Unreasonably high pitched assessments- Department to grant stay of demand
Unreasonably high pitched assessments- Department to grant stay of demand

Modification of Circular No 1914 by CBDT- assessee in certain cases may deposit even lesser than 15% of the demand raised

Secondly, the said Circular No.1914 was partially modified by the Circular dated 29.2.2016. The partial variation merely indicates to restructuring the process of granting the stay and for establishing a standard for the lump sum payment required to be paid by the taxpayer as a pre-condition for the stay of the demand before the Commissioner of Income Tax (Appeals).
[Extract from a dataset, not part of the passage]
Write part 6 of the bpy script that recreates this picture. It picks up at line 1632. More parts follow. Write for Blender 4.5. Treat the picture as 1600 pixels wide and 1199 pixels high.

Furthermore, as per the learned Counsel, with the Instruction No.4(A) in the said Circular likely to recommend the assessee to deposit minimum percentage as 15% of the disputed demand, however, the Instruction Nos.4(B)(a), and Instruction No. 4(B)(b) sufficient discretionary power to either request for a higher than 15%, or a lower percentage than 15%, respectively. But, in the instant case, the A.O. was to demand less than 15 percent; he is required prior permission from the Principal Commissioner of Income Tax.

Aggrieved with Department’s insistence to pay minimum  15% of the demand, assessee approached High Court

Thirdly, in the instant case, by order the A.O. had directed the concerned assessee to deposit 15% of such disputed demand for the AY 2014-15, and for the AY 2015-16, despite the request of the assessee that less than 15 percent of the disputed demand should be required. Since, aggrieved by both the orders, the petitioner had approached the Principal Commissioner of Income Tax. However, the CIT without examining the interrelationship between Circular dated 29.2.2016 and Circular No.1914, has dismissed the petition filed by the petitioner.

AO has to support his contention that No Hardship Exists while refusing stay of demand

Fourthly, in the orders, the A.O. has opined that “no hardship existed” in the instant case, the opinion of the A.O. is merely a conclusion, which was without any support by any reason. Therefore, this part of the disputed orders is a non-speaking order. Lastly, even the order is legally unmanageable. For, the learned principal Commissioner of Income Tax has failed to notice the interrelationship between the two above mentioned Circulars. Further, the learned principal Commissioner of Income Tax has relied upon a pronouncement in the case of M/s.Teleradiology Solutions Pvt. Ltd., v. DCIT Circle-12(4) & Others (Writ Petition NO.26370/2015. But, the said pronouncement does not deal with the issue raised before the Principal CIT. Hence, the impugned orders deserve to be interfered with by this Court.

HELD by the High Court allowing the petition:

Undoubtedly, the instant case raises the issue to balance the interest of the assessee and the interest of the Revenue. Unnecessary to say, the department does have the obligation to realize the assessed amount of income tax from the concerned assessee. However, while trying to realize the said assessed income tax amount, the department can’t be permitted, and the same has not been permitted by above mentioned the Circulars, to act like a Shylock. It is indeed to balance the interests, Circular No.1914, and Circular dated 29.2.2016 has prescribed certain guidelines.